In 1992 the two shoemakers ended a 19 years old joint venture and Kemal moved to Karaoğlanoğlu where he bought the small house we were now sitting in and opened his own shop. There are two old sewing machines, one is a German Singer machine, old trustworthy tools which should actually be shown in a museum.

“Those were hard times we went through in all those years, fighting for survival”, Kemal continued. “I took up another job with Bayrak Television, first as a driver and then as a cameraman; I had bought a movie camera and was doing mainly football events. I did that for five years, and when I came home in the evening I sat down at my working table to execute orders that had come in, to either repair shoes or make new ones.”

Sewing machne

Who will take over his business one day, I ask.

“I actually taught my son the business but he is not interested and went to join the police instead; my granddaughter studied psychology. There is no longer anybody of the young ones interested in such a time consuming job which has so little future when you are honest. Our society is fast living and is not interested in quality wear such as hand-made shoes where your feet feel comfortable; today cheap quality is demanded, modern and to throw away without a bad conscience when they are torn or broken.”

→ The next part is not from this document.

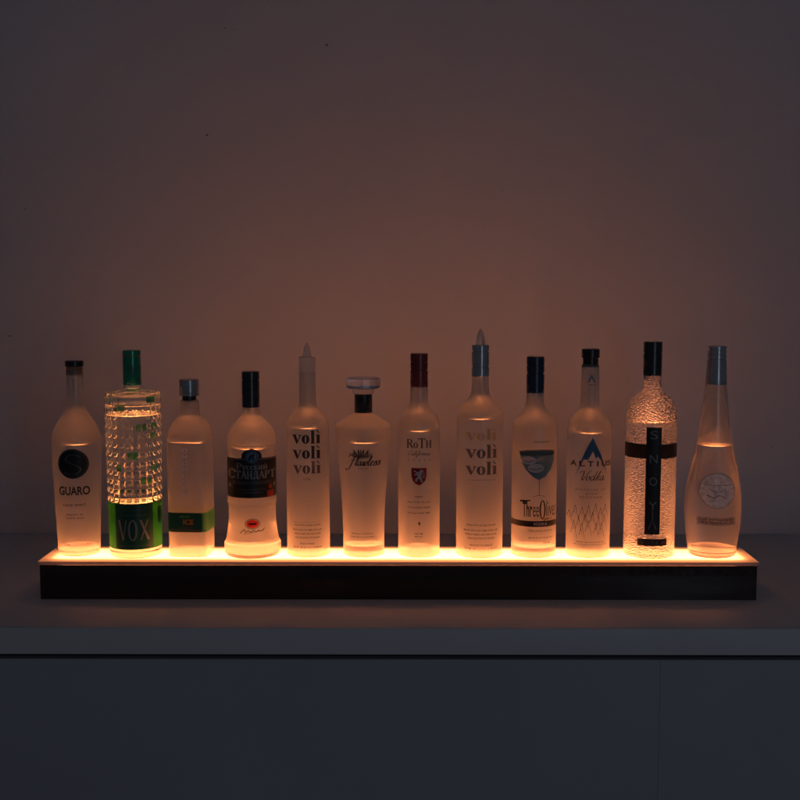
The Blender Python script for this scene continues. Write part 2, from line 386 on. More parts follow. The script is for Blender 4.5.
# ------------------------------------------------------------------ bottle builder
class Bottle:
    def __init__(s, label, x, prof, level, glass, u_label=0, y=YROW, base=.008, dome=.006, wall=.0028, sec=circ, seg=96,
                 bev=.0025, extra_rot=0, name='vodka_bottle', stipple=False):
        s.Y = y; s.x = x
        # the row where each height sits; the profile is given as photo rows and half widths
        P = [(hw / KR, z_at(v, y)) for v, hw in prof]
        s.prof = P
        ang = math.atan2(x - CX, y - CY)                          # turn the label towards the camera, less u_label
        rmid = max(p[0] for p in P)
        rz = -ang + math.asin(max(-.9, min(.9, u_label / KR / rmid))) + extra_rot
        s.root = thing(name, label, 'bottle', (x, y, .0003), rz, 'bottles lined up on the lit shelf')
        pr = spline(P, 5)
        r0, z0 = pr[0]
        pr = [(max(r, .001), z) for r, z in pr if z > bev + .0002]
        bot = [(r0 - bev*1.2, 0)] + [(r0 - bev*1.2*(1-math.sin(t)), bev*(1-math.cos(t))) for t in [i*math.pi/2/5 for i in range(1, 6)]]
        outer = bot + [p for p in pr if p[1] > bev + .0008]
        s.outer = outer
        zl = z_at(level, y); s.zl = zl
        ztop = outer[-1][1]
        def rin(z): return max(.003, s.rad(z) - wall)
        # floor of the cavity: a dome
        zc = base
        Rf = rin(zc + .004)
        floor = [(Rf * q, zc + dome * (1 - q*q)) for q in [1, .9, .75, .6, .45, .3, .15, .03]]
        knee = [(Rf, zc + .0035)] if False else []
        zs = []
        z = zc + .003
        while z < zl - .002: zs.append(z); z += .004
        men = .0026
        wetside = [(rin(z_), z_) for z_ in zs] + [(rin(zl), zl)] + [(rin(zl+men), zl+men)]
        surf = [(rin(zl) - men*(1-math.cos(t)) - .00005, zl + men*(1-math.sin(t))) for t in [i_*math.pi/2/5 for i_ in range(1, 6)]]
        seg_ = seg
        V, Fc = lathe(outer, seg_, sec, True, False)
        n0 = len(V); nout = len(outer)
        # rim and dry inner wall (top -> level)
        dry = [z_ for z_ in [ztop - .0003] + [ztop - .0003 - i * (ztop - zl) / 24 for i in range(1, 23)]] + [zl + men]
        ring0 = (nout - 1) * seg_
        for z_ in dry:
            for k in range(seg_): V.append(sec(2*math.pi*k/seg_, rin(z_), z_))
        for k in range(seg_):
            k2 = (k+1) % seg_; Fc.append((ring0+k, ring0+k2, n0+k2, n0+k))
        for i in range(len(dry)-1):
            for k in range(seg_):
                k2 = (k+1) % seg_; a = n0+i*seg_
                Fc.append((a+k, a+k2, a+seg_+k2, a+seg_+k))
        s.body = link('glass_body', mesh('glass_body', V, Fc), [glass] if not stipple else [glass, M['stippled']], s.root, 40)
        if stipple:
            for p in s.body.data.polygons:
                if p.center.z < .0006 and p.normal.z < -.5: p.material_index = 1
        # the spirit: wet side + domed floor + surface
        Lp = floor[::-1] + wetside + surf
        V, Fc = lathe(Lp, seg_, sec, True, False)
        nm = (len(floor)+len(wetside)-1)*seg_; ncap = seg_; c = len(V); V.append((0, 0, zl)); o = (len(Lp)-1)*seg_
        Fc += [(c, o+k, o+(k+1) % seg_) for k in range(seg_)]
        me = mesh('spirit', V, Fc)
        me.materials.append(M['wet']); me.materials.append(M['level'])
        nq = (len(Lp)-1)*seg_
        for i, p in enumerate(me.polygons): p.material_index = 1 if (nm <= i < nq or i >= nq+seg_) else 0
        s.spirit = link('spirit', me, None, s.root, 40)
    def rad(s, z):
        P = s.outer
        if z <= P[0][1]: return P[0][0]
        for a, b in zip(P, P[1:]):
            if a[1] <= z <= b[1]:
                t = (z-a[1])/max(1e-9, b[1]-a[1]); return a[0] + (b[0]-a[0])*t
        return P[-1][0]
    def lathe(s, name, rows, m, seg=72, smooth=32, parent=None, sec=circ, sub=1):
        """rows: (photo row, half width) top -> bottom"""
        P = [(hw/KR, z_at(v, s.Y)) for v, hw in rows][::-1]
        if sub > 1: P = spline(P, sub)
        V, Fc = lathe(P, seg, sec, True, True)
        return link(name, mesh(name, V, Fc), m, parent or s.root, smooth)
    def wrap(s, name, ink_, m, lift=.00025, arc=False, parent=None, step=2.0, rot=0, rfun=None):
        if name == 'small_print':
            out_ = None
            for piece in ink_.pieces(): out_ = s.wrap_('text_line', piece, m, lift, arc, parent, step, rot, rfun)
            return out_
        return s.wrap_(name, ink_, m, lift, arc, parent, step, rot, rfun)
    def wrap_(s, name, ink_, m, lift=.00025, arc=False, parent=None, step=2.0, rot=0, rfun=None):
        bm = bmesh.new()
        vs = [bm.verts.new((a, b, c*.02)) for a, b, c in ink_.V]
        for f in ink_.F:
            if len(set(f)) > 2:
                try: bm.faces.new([vs[i] for i in f])
                except ValueError: pass
        bm.normal_update(); bmesh.ops.triangulate(bm, faces=bm.faces[:])
        X = [v.co.x for v in bm.verts]; Y = [v.co.y for v in bm.verts]
        for ax, lo, hi, st in ((0, min(X), max(X), step), (1, min(Y), max(Y), step*2.5)):
            q = lo + st
            while q < hi:
                pc = (q, 0, 0) if ax == 0 else (0, q, 0); pn = (1, 0, 0) if ax == 0 else (0, 1, 0)
                bmesh.ops.bisect_plane(bm, geom=bm.verts[:]+bm.edges[:]+bm.faces[:], plane_co=pc, plane_no=pn); q += st
        for v in bm.verts:
            u, row, l = v.co.x, v.co.y, v.co.z/.02
            z = z_at(row, s.Y - .036); r = (rfun or s.rad)(z)
            z = z_at(row, s.Y - r); r = (rfun or s.rad)(z)
            t = u/KR/r
            th = (t if arc else math.asin(max(-.99, min(.99, t)))) + rot
            rr = r + lift + l*.000006
            v.co = circ(th, rr, z)
        bmesh.ops.recalc_face_normals(bm, faces=bm.faces[:])
        # face outwards
        for f in bm.faces:
            c = f.calc_center_median()
            if f.normal.dot(Vector((c.x, c.y, 0))) < 0: f.normal_flip()
        me = bpy.data.meshes.new(name); bm.to_mesh(me); bm.free()
        return link(name, me, m, parent or s.root, 0)

# ------------------------------------------------------------------ setting
WY = .520; ZC = -.0661; YF = -.1595
bm = bmesh.new(); box(bm, (-3.2, WY, -1.2), (3.2, WY+.1, 2.4))
me = bpy.data.meshes.new('wall'); bm.to_mesh(me); bm.free()
me.materials.append(M['wall']); wall = link('wall', me, None, None, 0); wall['kind'] = 'structure'
# a few scuffs and pin holes on the paint
def on_wall(u, v):
    d = FW + RT*((u-400)/F) - UP*((v-400)/F); t = (WY - CY)/d.y
    return CX + d.x*t, CZ + d.z*t
M['scuff'] = ink('wall_scuff', (.05, .045, .045), alpha=.6)
V, Fc = [], []
for (u, v, w, h) in ((225, 28, 2.6, .9), (235, 29, 1.4, .6), (327, 45, 2.6, 2.4), (443, 24, 1.3, 1.3), (207, 135, 2.6, 2.2), (25, 209, 1.4, 1.3), (538, 211, 1.2, .8), (10, 336, 3, 1.5), (549, 181, 1.5, .8), (772, 447, 1.5, 1)):
    x, z = on_wall(u, v); o = len(V); n = 14
    for k in range(n):
        j = random.uniform(.7, 1.1); V.append((x + math.cos(2*math.pi*k/n)*w*j/850, WY-.0004, z + math.sin(2*math.pi*k/n)*h*j/850))
    Fc.append(tuple(range(o, o+n)))
link('wall_scuffs', mesh('wall_scuffs', V, Fc), M['scuff'], wall, 0)

cab = thing('cabinet', 'long pale grey cabinet with a thick top, carrying the glowing bottle shelf', 'cabinet', (0, .18, -.85))
def cb(name, a, b, m, bevel=.0012):
    o = box_obj(name, [a[0], a[1]-.18, a[2]+.85], [b[0], b[1]-.18, b[2]+.85], m, cab, bevel); return o
cb('countertop', (-1.6, YF, ZC-.0425), (1.6, WY-.004, ZC), M['counter'])
cb('carcass', (-1.58, YF+.03, -.85), (1.58, WY-.006, ZC-.0427), M['void'], 0)
XS = .412
cb('door', (-1.58, YF+.003, -.84), (XS-.0002, YF+.022, -.1172), M['cabinet'], 0)
cb('door', (XS+.0002, YF+.003, -.84), (1.58, YF+.022, -.1172), M['cabinet'], 0)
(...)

I took the shoes I had asked Kemal Boral to repair and they looked like new and would serve for some more years now, and I thanked him, Kemal, the shoemaker of Karaoğlanoğlu, keeping up the old tradition as one of the few learned ones. I left him with some sad thoughts and a feeling of loss, knowing that we cannot turn back the clock. However, I wonder, if by an unforeseen event, we end up without the comforts of modern times,  who will then see to it that our feet are well protected when there are no longer any learned shoemakers?